*To do*:
Pictures stay out of the copy; set down each line of the listing below exactly.

-- Start of Given data --

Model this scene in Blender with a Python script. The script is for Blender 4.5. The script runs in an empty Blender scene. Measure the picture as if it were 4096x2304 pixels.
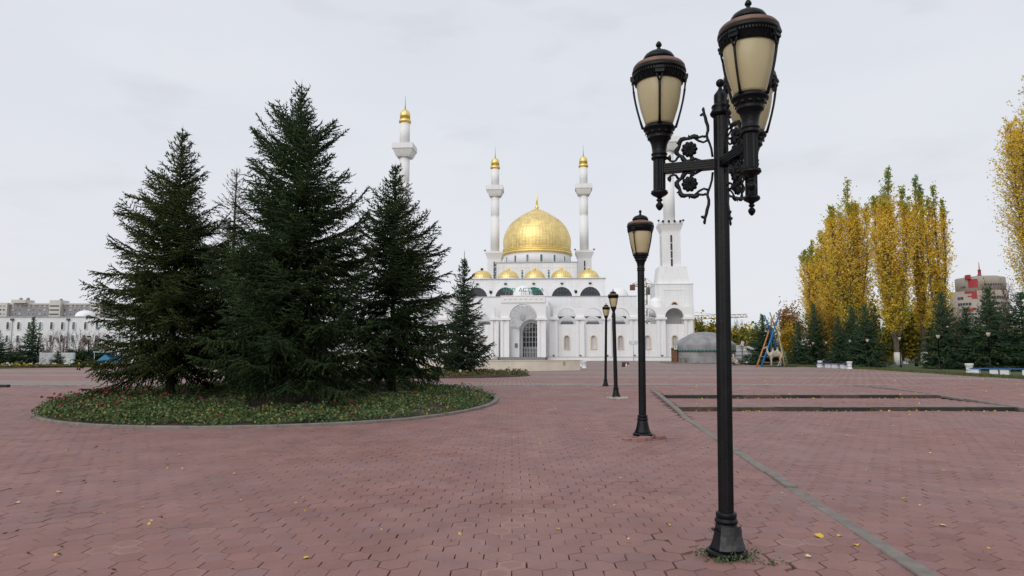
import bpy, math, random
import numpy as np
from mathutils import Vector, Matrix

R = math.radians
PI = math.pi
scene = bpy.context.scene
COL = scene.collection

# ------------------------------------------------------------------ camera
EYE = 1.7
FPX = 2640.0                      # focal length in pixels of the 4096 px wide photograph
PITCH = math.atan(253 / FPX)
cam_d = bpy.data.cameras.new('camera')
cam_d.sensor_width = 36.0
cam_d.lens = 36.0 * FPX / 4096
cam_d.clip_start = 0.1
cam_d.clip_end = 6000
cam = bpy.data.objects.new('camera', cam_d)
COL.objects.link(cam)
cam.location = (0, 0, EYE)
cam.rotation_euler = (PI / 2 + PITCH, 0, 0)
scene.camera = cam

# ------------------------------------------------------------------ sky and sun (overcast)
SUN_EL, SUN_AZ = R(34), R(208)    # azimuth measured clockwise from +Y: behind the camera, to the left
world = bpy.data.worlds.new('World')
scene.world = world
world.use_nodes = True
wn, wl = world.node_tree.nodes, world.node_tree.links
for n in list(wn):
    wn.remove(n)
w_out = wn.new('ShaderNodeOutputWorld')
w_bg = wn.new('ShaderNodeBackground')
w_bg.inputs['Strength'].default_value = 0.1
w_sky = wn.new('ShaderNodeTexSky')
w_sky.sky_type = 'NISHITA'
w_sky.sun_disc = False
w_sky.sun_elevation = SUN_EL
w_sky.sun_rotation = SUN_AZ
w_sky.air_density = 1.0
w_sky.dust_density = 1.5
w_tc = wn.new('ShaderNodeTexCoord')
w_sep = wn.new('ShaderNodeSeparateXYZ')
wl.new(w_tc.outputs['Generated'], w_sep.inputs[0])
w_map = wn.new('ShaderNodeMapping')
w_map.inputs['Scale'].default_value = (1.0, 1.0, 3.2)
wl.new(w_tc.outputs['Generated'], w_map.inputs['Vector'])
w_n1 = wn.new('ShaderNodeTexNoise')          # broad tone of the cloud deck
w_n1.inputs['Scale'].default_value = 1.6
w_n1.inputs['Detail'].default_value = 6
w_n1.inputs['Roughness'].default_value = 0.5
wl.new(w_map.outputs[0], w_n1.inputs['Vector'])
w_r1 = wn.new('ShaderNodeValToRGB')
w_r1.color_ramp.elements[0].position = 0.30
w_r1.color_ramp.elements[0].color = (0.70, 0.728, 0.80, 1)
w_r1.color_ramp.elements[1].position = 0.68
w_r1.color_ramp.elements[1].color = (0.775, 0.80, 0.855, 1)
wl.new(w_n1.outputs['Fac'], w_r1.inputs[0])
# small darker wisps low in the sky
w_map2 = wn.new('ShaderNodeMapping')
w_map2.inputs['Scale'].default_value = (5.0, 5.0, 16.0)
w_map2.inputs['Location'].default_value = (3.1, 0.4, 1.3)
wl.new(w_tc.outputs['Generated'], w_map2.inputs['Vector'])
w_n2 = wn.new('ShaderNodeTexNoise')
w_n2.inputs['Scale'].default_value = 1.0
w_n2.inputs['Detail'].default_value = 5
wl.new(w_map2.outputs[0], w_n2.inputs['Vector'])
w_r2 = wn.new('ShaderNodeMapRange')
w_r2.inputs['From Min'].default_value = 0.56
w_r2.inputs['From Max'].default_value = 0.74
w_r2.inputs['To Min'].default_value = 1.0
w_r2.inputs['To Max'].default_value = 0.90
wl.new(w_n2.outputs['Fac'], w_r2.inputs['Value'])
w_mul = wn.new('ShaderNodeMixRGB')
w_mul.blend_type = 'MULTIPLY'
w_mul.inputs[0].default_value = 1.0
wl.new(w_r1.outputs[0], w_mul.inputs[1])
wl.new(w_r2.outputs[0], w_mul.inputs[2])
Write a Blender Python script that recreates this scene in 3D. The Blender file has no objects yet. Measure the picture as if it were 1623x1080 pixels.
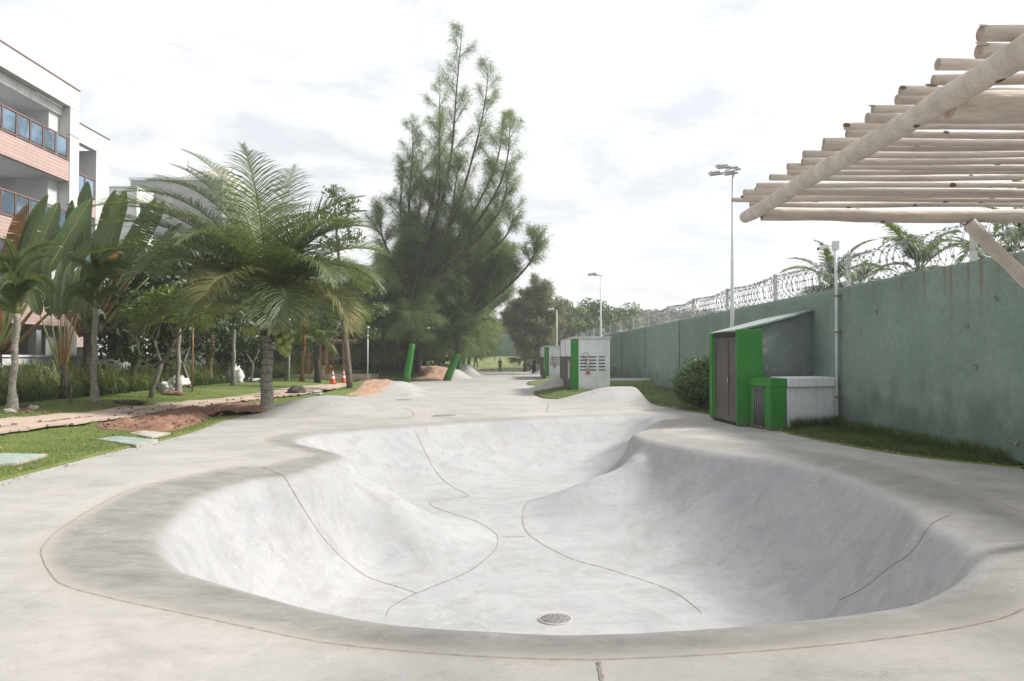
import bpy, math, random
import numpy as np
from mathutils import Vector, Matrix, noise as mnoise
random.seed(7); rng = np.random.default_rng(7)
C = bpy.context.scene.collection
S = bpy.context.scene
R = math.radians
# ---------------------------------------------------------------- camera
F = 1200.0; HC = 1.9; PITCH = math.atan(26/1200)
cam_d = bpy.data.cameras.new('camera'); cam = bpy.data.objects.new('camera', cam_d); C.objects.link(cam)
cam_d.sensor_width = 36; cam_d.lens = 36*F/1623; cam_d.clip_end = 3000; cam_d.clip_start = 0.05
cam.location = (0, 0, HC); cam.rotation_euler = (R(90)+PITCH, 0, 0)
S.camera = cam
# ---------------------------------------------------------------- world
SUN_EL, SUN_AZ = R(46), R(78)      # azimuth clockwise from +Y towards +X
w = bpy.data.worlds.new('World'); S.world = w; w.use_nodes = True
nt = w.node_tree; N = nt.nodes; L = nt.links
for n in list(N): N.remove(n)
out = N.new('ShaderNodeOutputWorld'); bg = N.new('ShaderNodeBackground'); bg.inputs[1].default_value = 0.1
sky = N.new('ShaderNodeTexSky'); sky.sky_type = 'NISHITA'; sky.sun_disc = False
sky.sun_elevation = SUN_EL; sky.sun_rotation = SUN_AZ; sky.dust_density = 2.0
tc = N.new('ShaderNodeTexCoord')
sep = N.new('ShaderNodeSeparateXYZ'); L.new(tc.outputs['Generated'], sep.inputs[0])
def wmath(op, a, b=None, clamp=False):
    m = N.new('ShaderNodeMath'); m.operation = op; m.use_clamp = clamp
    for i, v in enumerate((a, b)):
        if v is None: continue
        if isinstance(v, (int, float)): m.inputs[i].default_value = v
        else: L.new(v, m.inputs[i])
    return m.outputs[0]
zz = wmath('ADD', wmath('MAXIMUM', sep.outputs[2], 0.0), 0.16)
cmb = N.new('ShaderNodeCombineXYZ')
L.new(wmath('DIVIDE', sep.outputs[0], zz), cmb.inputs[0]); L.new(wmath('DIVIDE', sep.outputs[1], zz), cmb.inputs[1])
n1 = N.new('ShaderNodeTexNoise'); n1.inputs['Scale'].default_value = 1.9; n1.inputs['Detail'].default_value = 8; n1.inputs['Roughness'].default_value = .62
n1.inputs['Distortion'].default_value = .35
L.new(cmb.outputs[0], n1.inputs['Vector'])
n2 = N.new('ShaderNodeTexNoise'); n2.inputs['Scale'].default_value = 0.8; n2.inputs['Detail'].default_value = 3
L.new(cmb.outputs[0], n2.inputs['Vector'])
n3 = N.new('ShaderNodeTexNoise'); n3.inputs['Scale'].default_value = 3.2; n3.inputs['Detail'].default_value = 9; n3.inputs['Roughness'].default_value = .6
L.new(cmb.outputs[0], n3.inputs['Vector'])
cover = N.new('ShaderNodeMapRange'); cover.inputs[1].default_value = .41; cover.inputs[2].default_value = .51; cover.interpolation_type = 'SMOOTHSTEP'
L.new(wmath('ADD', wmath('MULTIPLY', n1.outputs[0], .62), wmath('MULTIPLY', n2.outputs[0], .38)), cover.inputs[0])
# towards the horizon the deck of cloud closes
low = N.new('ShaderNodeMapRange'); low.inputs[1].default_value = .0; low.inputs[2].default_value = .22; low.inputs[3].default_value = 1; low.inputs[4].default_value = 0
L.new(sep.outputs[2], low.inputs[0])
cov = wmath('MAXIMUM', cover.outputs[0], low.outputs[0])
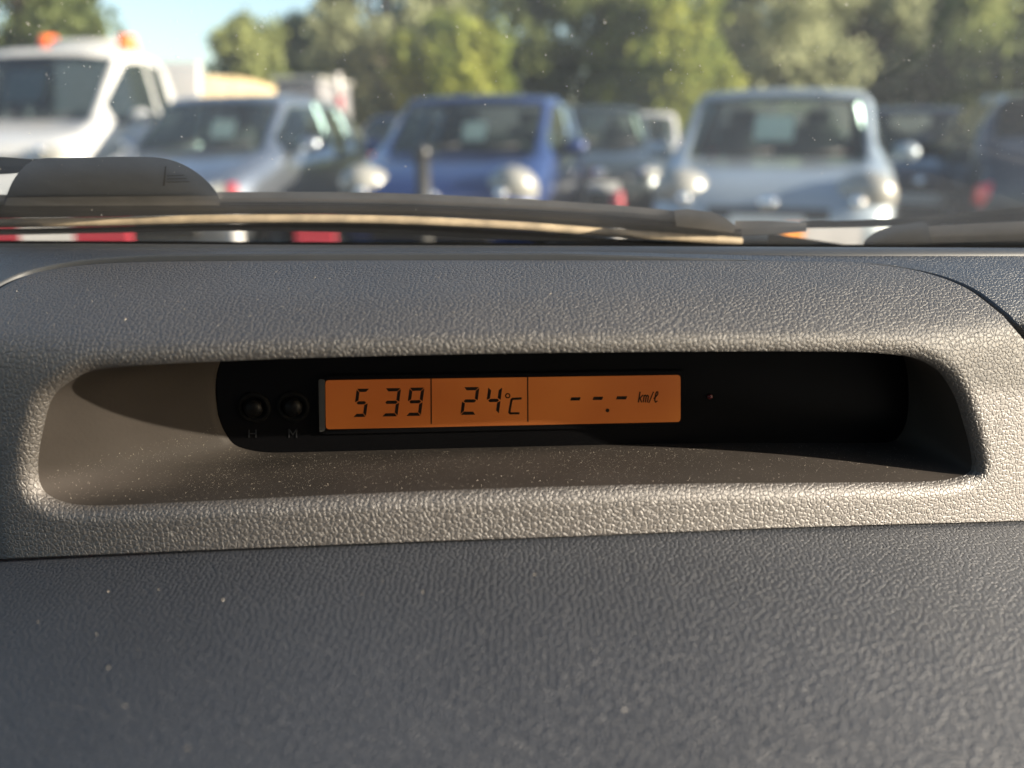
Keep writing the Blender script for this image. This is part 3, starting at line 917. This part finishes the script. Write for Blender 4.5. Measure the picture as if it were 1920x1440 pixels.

-- End of Given data --

*Completed task*:
Model this scene in Blender with a Python script. The script is for Blender 4.5. The script runs in an empty Blender scene. Measure the picture as if it were 4096x2304 pixels.
import bpy, math, random
import numpy as np
from mathutils import Vector, Matrix

R = math.radians
PI = math.pi
scene = bpy.context.scene
COL = scene.collection

# ------------------------------------------------------------------ camera
EYE = 1.7
FPX = 2640.0                      # focal length in pixels of the 4096 px wide photograph
PITCH = math.atan(253 / FPX)
cam_d = bpy.data.cameras.new('camera')
cam_d.sensor_width = 36.0
cam_d.lens = 36.0 * FPX / 4096
cam_d.clip_start = 0.1
cam_d.clip_end = 6000
cam = bpy.data.objects.new('camera', cam_d)
COL.objects.link(cam)
cam.location = (0, 0, EYE)
cam.rotation_euler = (PI / 2 + PITCH, 0, 0)
scene.camera = cam

# ------------------------------------------------------------------ sky and sun (overcast)
SUN_EL, SUN_AZ = R(34), R(208)    # azimuth measured clockwise from +Y: behind the camera, to the left
world = bpy.data.worlds.new('World')
scene.world = world
world.use_nodes = True
wn, wl = world.node_tree.nodes, world.node_tree.links
for n in list(wn):
    wn.remove(n)
w_out = wn.new('ShaderNodeOutputWorld')
w_bg = wn.new('ShaderNodeBackground')
w_bg.inputs['Strength'].default_value = 0.1
w_sky = wn.new('ShaderNodeTexSky')
w_sky.sky_type = 'NISHITA'
w_sky.sun_disc = False
w_sky.sun_elevation = SUN_EL
w_sky.sun_rotation = SUN_AZ
w_sky.air_density = 1.0
w_sky.dust_density = 1.5
w_tc = wn.new('ShaderNodeTexCoord')
w_sep = wn.new('ShaderNodeSeparateXYZ')
wl.new(w_tc.outputs['Generated'], w_sep.inputs[0])
w_map = wn.new('ShaderNodeMapping')
w_map.inputs['Scale'].default_value = (1.0, 1.0, 3.2)
wl.new(w_tc.outputs['Generated'], w_map.inputs['Vector'])
w_n1 = wn.new('ShaderNodeTexNoise')          # broad tone of the cloud deck
w_n1.inputs['Scale'].default_value = 1.6
w_n1.inputs['Detail'].default_value = 6
w_n1.inputs['Roughness'].default_value = 0.5
wl.new(w_map.outputs[0], w_n1.inputs['Vector'])
w_r1 = wn.new('ShaderNodeValToRGB')
w_r1.color_ramp.elements[0].position = 0.30
w_r1.color_ramp.elements[0].color = (0.70, 0.728, 0.80, 1)
w_r1.color_ramp.elements[1].position = 0.68
w_r1.color_ramp.elements[1].color = (0.775, 0.80, 0.855, 1)
wl.new(w_n1.outputs['Fac'], w_r1.inputs[0])
# small darker wisps low in the sky
w_map2 = wn.new('ShaderNodeMapping')
w_map2.inputs['Scale'].default_value = (5.0, 5.0, 16.0)
w_map2.inputs['Location'].default_value = (3.1, 0.4, 1.3)
wl.new(w_tc.outputs['Generated'], w_map2.inputs['Vector'])
w_n2 = wn.new('ShaderNodeTexNoise')
w_n2.inputs['Scale'].default_value = 1.0
w_n2.inputs['Detail'].default_value = 5
wl.new(w_map2.outputs[0], w_n2.inputs['Vector'])
w_r2 = wn.new('ShaderNodeMapRange')
w_r2.inputs['From Min'].default_value = 0.56
w_r2.inputs['From Max'].default_value = 0.74
w_r2.inputs['To Min'].default_value = 1.0
w_r2.inputs['To Max'].default_value = 0.90
wl.new(w_n2.outputs['Fac'], w_r2.inputs['Value'])
w_mul = wn.new('ShaderNodeMixRGB')
w_mul.blend_type = 'MULTIPLY'
w_mul.inputs[0].default_value = 1.0
wl.new(w_r1.outputs[0], w_mul.inputs[1])
wl.new(w_r2.outputs[0], w_mul.inputs[2])
Write a Blender Python script that recreates this scene in 3D. The Blender file has no objects yet. Measure the picture as if it were 1623x1080 pixels.
import bpy, math, random
import numpy as np
from mathutils import Vector, Matrix, noise as mnoise
random.seed(7); rng = np.random.default_rng(7)
C = bpy.context.scene.collection
S = bpy.context.scene
R = math.radians
# ---------------------------------------------------------------- camera
F = 1200.0; HC = 1.9; PITCH = math.atan(26/1200)
cam_d = bpy.data.cameras.new('camera'); cam = bpy.data.objects.new('camera', cam_d); C.objects.link(cam)
cam_d.sensor_width = 36; cam_d.lens = 36*F/1623; cam_d.clip_end = 3000; cam_d.clip_start = 0.05
cam.location = (0, 0, HC); cam.rotation_euler = (R(90)+PITCH, 0, 0)
S.camera = cam
# ---------------------------------------------------------------- world
SUN_EL, SUN_AZ = R(46), R(78)      # azimuth clockwise from +Y towards +X
w = bpy.data.worlds.new('World'); S.world = w; w.use_nodes = True
nt = w.node_tree; N = nt.nodes; L = nt.links
for n in list(N): N.remove(n)
out = N.new('ShaderNodeOutputWorld'); bg = N.new('ShaderNodeBackground'); bg.inputs[1].default_value = 0.1
sky = N.new('ShaderNodeTexSky'); sky.sky_type = 'NISHITA'; sky.sun_disc = False
sky.sun_elevation = SUN_EL; sky.sun_rotation = SUN_AZ; sky.dust_density = 2.0
tc = N.new('ShaderNodeTexCoord')
sep = N.new('ShaderNodeSeparateXYZ'); L.new(tc.outputs['Generated'], sep.inputs[0])
def wmath(op, a, b=None, clamp=False):
    m = N.new('ShaderNodeMath'); m.operation = op; m.use_clamp = clamp
    for i, v in enumerate((a, b)):
        if v is None: continue
        if isinstance(v, (int, float)): m.inputs[i].default_value = v
        else: L.new(v, m.inputs[i])
    return m.outputs[0]
zz = wmath('ADD', wmath('MAXIMUM', sep.outputs[2], 0.0), 0.16)
cmb = N.new('ShaderNodeCombineXYZ')
L.new(wmath('DIVIDE', sep.outputs[0], zz), cmb.inputs[0]); L.new(wmath('DIVIDE', sep.outputs[1], zz), cmb.inputs[1])
n1 = N.new('ShaderNodeTexNoise'); n1.inputs['Scale'].default_value = 1.9; n1.inputs['Detail'].default_value = 8; n1.inputs['Roughness'].default_value = .62
n1.inputs['Distortion'].default_value = .35
L.new(cmb.outputs[0], n1.inputs['Vector'])
n2 = N.new('ShaderNodeTexNoise'); n2.inputs['Scale'].default_value = 0.8; n2.inputs['Detail'].default_value = 3
L.new(cmb.outputs[0], n2.inputs['Vector'])
n3 = N.new('ShaderNodeTexNoise'); n3.inputs['Scale'].default_value = 3.2; n3.inputs['Detail'].default_value = 9; n3.inputs['Roughness'].default_value = .6
L.new(cmb.outputs[0], n3.inputs['Vector'])
cover = N.new('ShaderNodeMapRange'); cover.inputs[1].default_value = .41; cover.inputs[2].default_value = .51; cover.interpolation_type = 'SMOOTHSTEP'
L.new(wmath('ADD', wmath('MULTIPLY', n1.outputs[0], .62), wmath('MULTIPLY', n2.outputs[0], .38)), cover.inputs[0])
# towards the horizon the deck of cloud closes
low = N.new('ShaderNodeMapRange'); low.inputs[1].default_value = .0; low.inputs[2].default_value = .22; low.inputs[3].default_value = 1; low.inputs[4].default_value = 0
L.new(sep.outputs[2], low.inputs[0])
cov = wmath('MAXIMUM', cover.outputs[0], low.outputs[0])
Keep writing the Blender script for this image. This is part 3, starting at line 917. This part finishes the script. Write for Blender 4.5. Measure the picture as if it were 1920x1440 pixels.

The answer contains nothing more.